What I think is most likely is that Paul means what the first Christians he is mimicking no doubt meant, that God manufactured Jesus out of sperm taken directly from David’s belly exactly as prophecy declared he would (a concept already more rational than God manufacturing Eve from
a rib taken directly from Adam’s
side). Which, if Jesus didn’t exist, would most likely have occurred in outer space (although that’s not necessarily the case—ahistoricity is also compatible with earthly events imagined in distant mythical places, like Eden:
OHJ, Ch. 11, n. 67—but the cosmic hypothesis has more evidence and precedent). More on that later. But it is this “cosmic sperm” hypothesis that Tweet thinks is implausible. He ignored, of course, all the evidence I presented in
OHJ establishing it is plausible, and indeed the most plausible hypothesis yet on offer. But for now let’s just grasp the nature of the problem before we examine the solution.

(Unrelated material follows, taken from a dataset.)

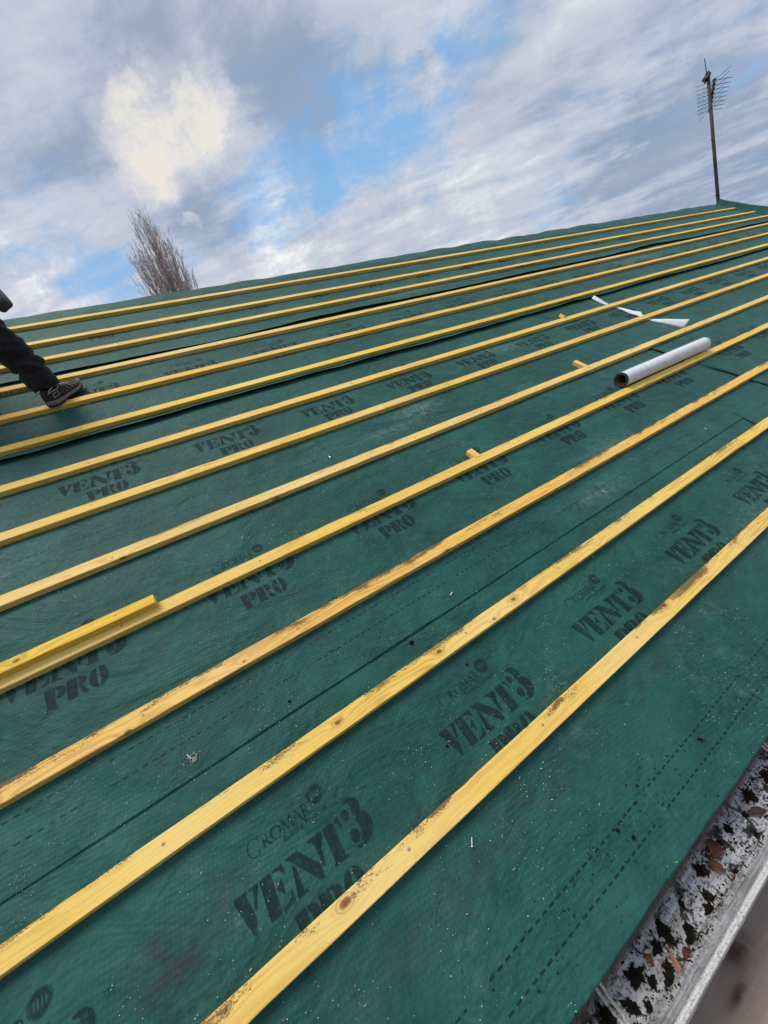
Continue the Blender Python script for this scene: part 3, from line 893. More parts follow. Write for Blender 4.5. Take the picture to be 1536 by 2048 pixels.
# ------------------------------------------------------------------ gutter
def gutter_mat():
    m, nt, b = mat_new('dirty_white_gutter'); g = G(nt)
    o = g.obj(); s = g.sep(o)
    st = g.comb(g.math('MULTIPLY', s[0], 1.0), g.math('MULTIPLY', s[1], 1.6), g.math('MULTIPLY', s[2], 1.6))
    col = g.mix(g.rng(g.noise(st, 9., 5, .6), .3, .7), (.30, .32, .35), (.52, .54, .60))
    run = g.noise(g.comb(g.math('MULTIPLY', s[0], 5.), g.math('MULTIPLY', s[1], 130.), g.math('MULTIPLY', s[2], 90.)), 1., 4, .7)
    col = g.mix(g.math('MULTIPLY', g.rng(run, .42, .62), .75), col, (.24, .21, .17))
    # grimy back wall
    back = g.rng(s[1], .112, .122)
    col = g.mix(g.math('MULTIPLY', back, .92), col, (.075, .060, .042))
    cl = g.noise(o, 23., 7, .72, .5)
    sp = g.noise(o, 105., 6, .72)
    low = g.rng(s[2], -.03, -.052)
    d = g.math('ADD', g.math('MULTIPLY', g.rng(cl, .535, .575), 1.), g.math('MULTIPLY', g.rng(sp, .52, .58), g.rng(cl, .34, .47)))
    d = g.math('MINIMUM', d, 1.)
    d = g.math('MULTIPLY', d, g.math('MAXIMUM', low, .35))
    col = g.mix(d, col, (.014, .012, .010))
    lip = g.math('MULTIPLY', g.rng(s[2], -.005, -.0015), g.math('LESS_THAN', s[1], .04))
    lipsp = g.math('MULTIPLY', g.rng(g.noise(o, 190., 4, .7), .52, .6), g.rng(g.noise(g.comb(s[0], 0., 0.), 9., 3), .35, .6, .3, 1.))
    col = g.mix(lip, col, g.mix(g.math('MULTIPLY', lipsp, .85), (.52, .52, .52), (.08, .075, .07)))
    g.put(b.inputs['Base Color'], col)
    g.put(b.inputs['Roughness'], g.rng(cl, .4, .6, .38, .8))
    g.put(b.inputs['Normal'], g.bump(g.math('ADD', sp, g.math('MULTIPLY', cl, 1.5)), .5, .0025))
    return m
M_GUT = gutter_mat()
GY, GZ = -.448, -.331 + Z0      # lip position
gut = empty('gutter', (0, GY, GZ))
tag(gut, 'dirty white gutter full of black moss below the membrane edge', 'gutter')
prof = [(.1285, .020), (.128, .0), (.1275, -.022), (.125, -.040), (.118, -.048), (.100, -.055), (.084, -.0605), (.080, -.058), (.076, -.058), (.073, -.062), (.060, -.064), (.050, -.063),
        (.043, -.057), (.039, -.046), (.034, -.0425), (.027, -.0405), (.0245, -.032), (.018, -.026), (.010, -.016), (.004, -.007), (.0015, -.002), (-.0025, .0005), (-.0045, .0), (-.0052, -.0025), (-.0064, -.0022), (-.0080, .0005), (-.0095, .0), (-.0105, -.004), (-.0105, -.014), (-.006, -.03), (.004, -.06), (.03, -.078), (.10, -.078), (.127, -.06)]
bm = bmesh.new(); nU = 150; rows = []
for a in range(nU+1):
    x = -3.6 + 14.4*a/nU
    rows.append([bm.verts.new((x, y + .0008*nz(x*6, y*50), z + .0008*nz(x*5, z*40, 3.))) for y, z in prof])
for a in range(nU):
    for k in range(len(prof)-1):
        f = bm.faces.new((rows[a][k], rows[a][k+1], rows[a+1][k+1], rows[a+1][k])); f.smooth = True
bmesh.ops.recalc_face_normals(bm, faces=bm.faces[:])
from_bm('gutter_trough', bm, M_GUT, gut)
M_STRAP = simple_mat('scuffed_strap_metal', (.45, .43, .39), .5, .0, var=.5, scale=90, bump=.4)
for ux in (.292, 1.135, 1.98, 2.82):
    for k, dx in enumerate((0, .013)):
        bm = bmesh.new(); r_ = []
        pp = [(y, z+.003) for y, z in prof[0:21]]
        for (y, z) in pp:
            jx = .004*nz(y*60, ux*9+k)
            r_.append([bm.verts.new((ux+dx+jx+e, y, z+h_)) for e, h_ in ((-.0035, 0), (-.002, .002), (.002, .002), (.0035, 0))])
        for a, b_ in zip(r_, r_[1:]):
            for q in range(3): bm.faces.new((a[q], a[q+1], b_[q+1], b_[q])).smooth = True
        from_bm('joint_strap', bm, M_STRAP, gut)

def gfloor(y):      # floor height of trough at local y
    for (a, b_) in zip(prof[2:19], prof[3:20]):
        y1, y0 = a[0], b_[0]
        if y0 <= y <= y1:
            t = (y-y0)/(y1-y0+1e-9); return b_[1]*(1-t)+a[1]*t
    return -.068
# moss clumps in the gutter
rr = random.Random(21)
cl = [(.68, .110, .018), (.378, .105, .020), (.546, .066, .014), (.621, .052, .012), (.642, .068, .014), (.461, .090, .017), (.532, .054, .011), (.274, .10, .022), (1.051, .09, .022), (.50, .105, .016),
      (.40, .07, .010), (.36, .055, .012), (.45, .06, .013), (.33, .075, .012), (.83, .10, .014), (.90, .085, .013), (.96, .10, .02), (1.02, .06, .014), (.74, .045, .009), (.87, .05, .010), (.58, .095, .008),
      (.31, .05, .012), (.27, .07, .015), (.23, .08, .02), (.78, .1, .009), (.43, .045, .014), (1.09, .08, .02), (1.1, .055, .016)]
def clump(rad, seed, elong):
    bm = bmesh.new(); bmesh.ops.create_icosphere(bm, subdivisions=5, radius=1.)
    for x in bm.verts:
        d = x.co.normalized(); f = 0; a_ = 1.; q = 1.6
        for o_ in range(5):
            f += a_*nz(d.x*q+seed, d.y*q+seed*.3, d.z*q*.6); q *= 2.1; a_ *= .72
        k_ = max(.22, 1 + .95*f)
        x.co = Vector((d.x*rad*k_*elong, d.y*rad*k_, max(-.1, d.z)*rad*.5*k_))
    me = bpy.data.meshes.new('moss_clump'); bm.to_mesh(me); bm.free(); return me
placew = ['just past the upper strap', 'near the lower strap', 'in the middle of the trough', 'beside the inner ridge', 'against the back wall', 'by the fallen leaves', 'at the bottom of the frame']
for k, (x, y, r) in enumerate(cl):
    yy = min(y, .096)
    me = clump(r*.62, k*4.1, rr.uniform(.8, 1.7))
    ob = mesh_obj('moss_clump', me, M_MOSS if k % 4 else M_MOSS2, None, (x, GY+yy, GZ+gfloor(yy)+.001), (0, 0, rr.uniform(0, 6)))
    tag(ob, 'black moss clump lying in the white gutter trough', 'moss', 'black moss clumps in the gutter')
bm = bmesh.new()
for k in range(2600):
    x = rr.uniform(.15, 1.25) ; y = rr.uniform(.026, .118)
    if nz(x*14, y*22, 3.) + .6*nz(x*40, y*60) < rr.uniform(-.15, .5): continue
    z = gfloor(y)+.0012; s_ = rr.uniform(.0006, .0032); a = rr.uniform(0, 6)
    M = Matrix.Translation((x, y, z)) @ Matrix.Rotation(a, 4, 'Z') @ Matrix.Rotation(rr.uniform(-.5, .5), 4, 'X')
    bm_box(bm, -s_, s_, -s_*.4, s_*.4, 0, s_*.5, M)
ob = from_bm('gutter_dirt', bm, M_MOSS, None, (0, GY, GZ)); tag(ob, 'black crumbs and grit strewn along the gutter floor', 'dirt', kind='stuff')
def twig(x, y, ang, L, lbl):
    bm = bmesh.new(); pts = [Vector((L*(t/6-.5), .006*sin(t*1.1), .002+.002*sin(t))) for t in range(7)]
    bm_tube(bm, pts, [.0008+.0006*(1-t/6) for t in range(7)], 6)
    p3 = pts[4]; bm_tube(bm, [p3, p3+Vector((.010, .009, .003))], [.0009, .0004], 5)
    ob = from_bm('twig', bm, M_MOSS2, None, (x, GY+y, GZ+gfloor(y)+.002), (0, 0, ang)); tag(ob, lbl, 'twig')
twig(.655, .045, 2.4, .07, 'thin dark branching twig across the inner gutter ridge')
twig(.545, .045, .9, .03, 'short straight twig in the gutter, mid trough')
twig(.50, .078, 2.2, .025, 'short dark stalk in the gutter near the pink leaf')

def leaf(x, y, ang, L, W, col, lbl, tilt=.2):
    m = simple_mat('dead_leaf_%s' % lbl.split()[0], col, .65, var=.45, scale=60, bump=.5)
    bm = bmesh.new(); n = 10; rows = []
    for a in range(n+1):
        t = a/n; hw = W/2*(sin(pi*min(1, t*.96+.03))**.7)*(1+.12*nz(t*9, x*30)); row = []
        for k in range(5):
            s_ = k/2-1
            row.append(bm.verts.new((L*(t-.5), s_*hw, abs(s_)*hw*.35+.006*sin(t*3)*1.0+.002*nz(t*5, s_*3, x*9))))
        rows.append(row)
    for a, b_ in zip(rows, rows[1:]):
        for k in range(4): bm.faces.new((a[k], a[k+1], b_[k+1], b_[k])).smooth = True
    o = empty('dead_leaf', (x, GY+y, GZ+gfloor(y)+.006), (tilt, .1, ang)); tag(o, lbl, 'leaf', 'dead leaves in the gutter')
    ob = from_bm('blade', bm, m, o); so = ob.modifiers.new('t', 'SOLIDIFY'); so.thickness = .0006
    bm = bmesh.new(); bm_tube(bm, [(L*.42, 0, .003), (L*.62, .002, .006), (L*.75, .004, .004)], [.0011, .0008, .0006], 6)
    from_bm('stalk', bm, m, o)
leaf(.752, .096, .5, .046, .034, (.085, .022, .014), 'crimson brown crumpled leaf near the gutter back wall')
leaf(.712, .075, 2.1, .034, .028, (.11, .045, .018), 'orange brown oval leaf in the middle of the gutter')
leaf(.455, .046, .9, .050, .017, (.34, .15, .095), 'pink salmon narrow leaf low in the gutter', .5)
leaf(.497, .045, .2, .026, .02, (.06, .015, .014), 'maroon small leaf touching the pink one')
leaf(.425, .088, 1.2, .02, .016, (.13, .05, .015), 'tan small leaf between moss clumps')
leaf(.925, .070, -.4, .05, .018, (.045, .025, .015), 'bark brown long leaf near the upper strap')

# ------------------------------------------------------------------ building below, deck, ground
def wall_mat():
    m, nt, b = mat_new('red_brick_wall'); g = G(nt)
    o = g.obj(); s = g.sep(o)
    br = g.n('ShaderNodeTexBrick'); g.put(br.inputs['Vector'], g.comb(g.math('ADD', s[0], s[1]), s[2]))
    br.inputs['Scale'].default_value = 1; br.inputs['Brick Width'].default_value = .225; br.inputs['Row Height'].default_value = .075; br.inputs['Mortar Size'].default_value = .006
    br.inputs['Color1'].default_value = (.25, .09, .055, 1); br.inputs['Color2'].default_value = (.33, .14, .08, 1); br.inputs['Mortar'].default_value = (.35, .32, .28, 1)
    g.put(b.inputs['Base Color'], br.outputs[0]); b.inputs['Roughness'].default_value = .9
    return m
M_BRICK = wall_mat()
M_FASCIA = simple_mat('weathered_fascia', (.13, .11, .085), .6, scale=8)
M_DECKING = simple_mat('underside_timber', (.2, .13, .07), .8)
rid = P(0, 4.2, 0)
house = empty('house', (3.5, rid.y, 0)); tag(house, 'brick house carrying the green felted roof', 'house')
def hb(name, x0, x1, y0, y1, z0, z1, mat):
    bm = bmesh.new(); bm_box(bm, x0-3.5, x1-3.5, y0-rid.y, y1-rid.y, z0, z1)
    return from_bm(name, bm, mat, house)
front = -.16; back_y = 2*rid.y - front
zt = P(0, -.3, -.1).z
hb('wall', U0+.1, U1-.1, front, back_y, 0, zt-.10, M_BRICK)
bm = bmesh.new()     # roof body (solid prism just under the sheets) with gable ends
e0 = P(0, -.40, -.02); r0 = P(0, 4.06, -.02)
ys = [(e0.y, e0.z), (r0.y, r0.z), (2*r0.y-e0.y, e0.z), (2*r0.y-e0.y, e0.z-.12), (e0.y, e0.z-.12)]
A = [bm.verts.new((U0+.02-3.5, y-rid.y, z)) for y, z in ys]; B = [bm.verts.new((U1-.02-3.5, y-rid.y, z)) for y, z in ys]
for k in range(5): bm.faces.new((A[k], A[(k+1) % 5], B[(k+1) % 5], B[k]))
bm.faces.new(A[::-1]); bm.faces.new(B)
bmesh.ops.recalc_face_normals(bm, faces=bm.faces[:])
from_bm('roof', bm, M_DECKING, house)
hb('fascia', U0, U1, -.3185, -.30, Z0-.46, Z0-.322, M_FASCIA)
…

"I argued cosmic semen-banking was a plausible belief of premodern Jews, who could imagine things like it happening, without contradiction or challenge…indeed, later Jews even believed David’s sperm was cosmically stolen or banked! By demons; but no Jew would imagine God couldn’t do for good, what demons did for evil. [The previous sentences I have revised for accuracy. I’ve since found better evidence, of Talmudic Jews imagining
angelic sperm banking.] I also showed second century Christian sects advanced even stranger cosmic seed scenarios for the birth of Jesus (thus proving it can’t have been unlikely, if it was commonly being contrived). I showed Paul uses the same vocabulary for this incarnation scenario as he does for that of Adam and our future selves, which are likewise cosmic manufacturing: Eden, where Adam was first made, resides in outer space, not only according to known Jewish apocrypha of the time, as I show in
OHJ (e.g. in the
Life of Adam and Eve), but according to Paul himself, in
2 Corinthians 12:1-5; and our future resurrection bodies are likewise manufactured in outer space according to Paul, in
2 Corinthians 5:1-5.
And Christianity evolved from a sect of Judaism heavily influenced by Zoroastrian beliefs (see
Not the Impossible Faith, Chapter 3). The very concept of an eschatological messiah and an end-times resurrection of the dead are actually Zoroastrian (as are belief in a burning hell, and a Satan as God’s adversary), imported into Judaism by cultural diffusion just a few centuries before Christianity arose.
Note how absurd and implausible both beliefs are. A mass resurrection of all the world’s dead!? An immortal superhero coming from outer space to save us!? (Indeed:
1 Thessalonians 4:16-17) If Jews had no qualms about adopting those absurd beliefs, they could hardly have scrupled against adopting notions of cosmic sperm banking. As we know other Jews did, and Zoroastrians as well, even specifically in their messianic model, the
original messianic ideology the Jews developed theirs from. If other Jews and Zoroastrians could easily adopt such a belief into their system, Christians could easily have done as well. There simply isn’t any case to be made that that would be “too weird” to have happened. It’s not even too weird to be probable.
Covington adds another apt observation, pointing out that
Revelation 12:1-5 “may even be a confirmation that the early Christian community believed in a Jesus who was born (and presumably conceived) in the heavens,” since that’s essentially just what it says. The mother of Jesus is there a celestial figure giving birth to Jesus in outer space, and there hunted by a ravenous space dragon. What part of this is allegory and what part their real belief? What is the mystery, and what the veil behind which the mystery is hidden?